The trouble for Kane started in 1930, when Fleisher Studios animator Grim Natwick debuted the cartoon Dizzy Dishes, which featured a character that Mashable describes as “the spitting image of Kane (with a poodle’s ears and nose).” This instantly mesmerizing character was later humanized and renamed Betty Boop. (Note: Late actress Mae Questel, who also voice Olive Oyl, served as the cartoon voice of Boop after Max Fleisher heard her singing in 1931.)

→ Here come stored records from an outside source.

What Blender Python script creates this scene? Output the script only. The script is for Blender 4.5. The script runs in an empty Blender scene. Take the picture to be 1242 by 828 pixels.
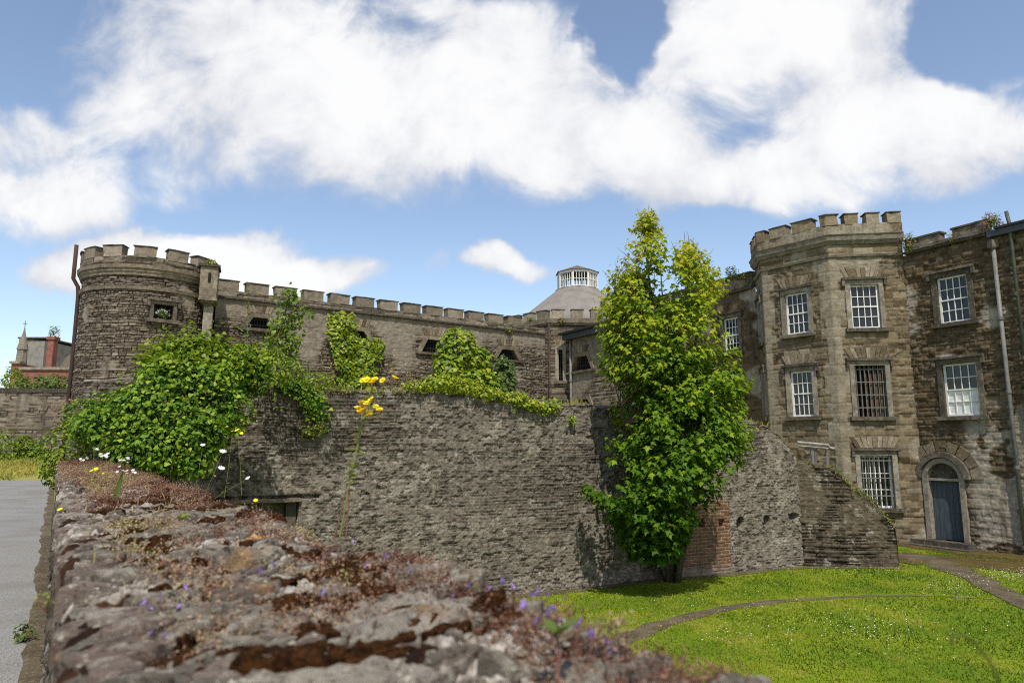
import bpy, math, random
import numpy as np
from mathutils import Vector, Matrix

random.seed(11)
rng = np.random.default_rng(11)
D = bpy.data
SC = bpy.context.scene
COL = SC.collection
R = math.radians

# ------------------------------------------------------------------ camera model (metres; camera 3 m above the lawn)
CAM = np.array([0.0, 0.0, 3.0])
FPX, PITCH = 835.0, R(8.6)
CP, SP = math.cos(PITCH), math.sin(PITCH)


def ray(px, py):
    a, b = (px - 621.0) / FPX, (414.0 - py) / FPX
    return np.array([a, CP - b * SP, SP + b * CP])


def at_z(px, py, z):
    d = ray(px, py)
    return CAM + d * ((z - CAM[2]) / d[2])


def at_y(px, py, y):
    d = ray(px, py)
    return CAM + d * (y / d[1])


# ------------------------------------------------------------------ numpy noise
def _h(ix, iy, iz=0, seed=0):
    x = (np.asarray(ix).astype(np.int64) * 374761393 + np.asarray(iy).astype(np.int64) * 668265263
         + np.asarray(iz).astype(np.int64) * 1440662683 + seed * 974634777) & 0xFFFFFFFF
    x = ((x ^ (x >> 13)) * 1274126177) & 0xFFFFFFFF
    x = ((x ^ (x >> 16)) * 2246822519) & 0xFFFFFFFF
    x = x ^ (x >> 15)
    return (x & 0xFFFFFF) / float(0xFFFFFF)


def vnoise(x, y, seed=0):
    x = np.asarray(x, float); y = np.asarray(y, float)
    ix, iy = np.floor(x), np.floor(y)
    fx, fy = x - ix, y - iy
    fx = fx * fx * (3 - 2 * fx); fy = fy * fy * (3 - 2 * fy)
    a = _h(ix, iy, 0, seed); b = _h(ix + 1, iy, 0, seed)
    c = _h(ix, iy + 1, 0, seed); d = _h(ix + 1, iy + 1, 0, seed)
    return (a * (1 - fx) + b * fx) * (1 - fy) + (c * (1 - fx) + d * fx) * fy


def fbm(x, y, o=4, seed=0, gain=0.5):
    s, a, t = 0.0, 1.0, 0.0
    for k in range(o):
        s = s + a * vnoise(np.asarray(x) * 2 ** k + 17.3 * k, np.asarray(y) * 2 ** k - 9.1 * k, seed + k * 7)
        t += a; a *= gain
    return s / t


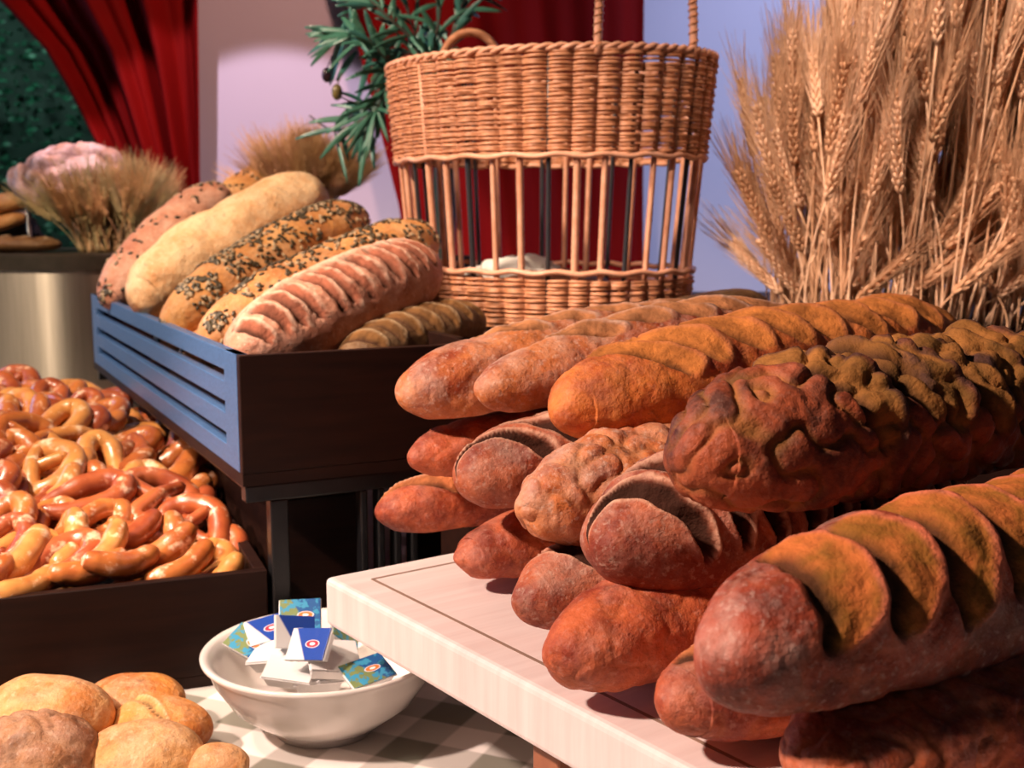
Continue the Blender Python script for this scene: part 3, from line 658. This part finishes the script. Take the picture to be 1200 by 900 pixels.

However, the most compelling part of the Boop history is the $250,000 lawsuit that Kane filed against Fleisher Studios in 1932 for allegedly stealing her likeness. In court, the defense argued that Kane had no rights to the “boop-boop-a-doop” styling because—aha—she’d apparently appropriated the style from a black singer named Baby Esther.
The defense supplied vocal evidence proving that Baby Esther originally sang the Boop-like stylings in clubs and that Kane used them as influence for her own performances. The New York Times covered the trial on May 2, 1934, citing “evidence that syllables similar to Helen Kane’s ‘boop-doop-a-doop’ were sung before she began to use them.”
The NYT article also mentions testimony from manager Lou Walton, stating: “Baby Esther, a Negro girl under his management, had interpolated words like ‘boo-boo-boo’ and ‘doo-doo-doo’ in songs at a cabaret here in 1928.” Ultimately, the judge ruled against Kane. Yet another story of the degree to which America is built on appropriation.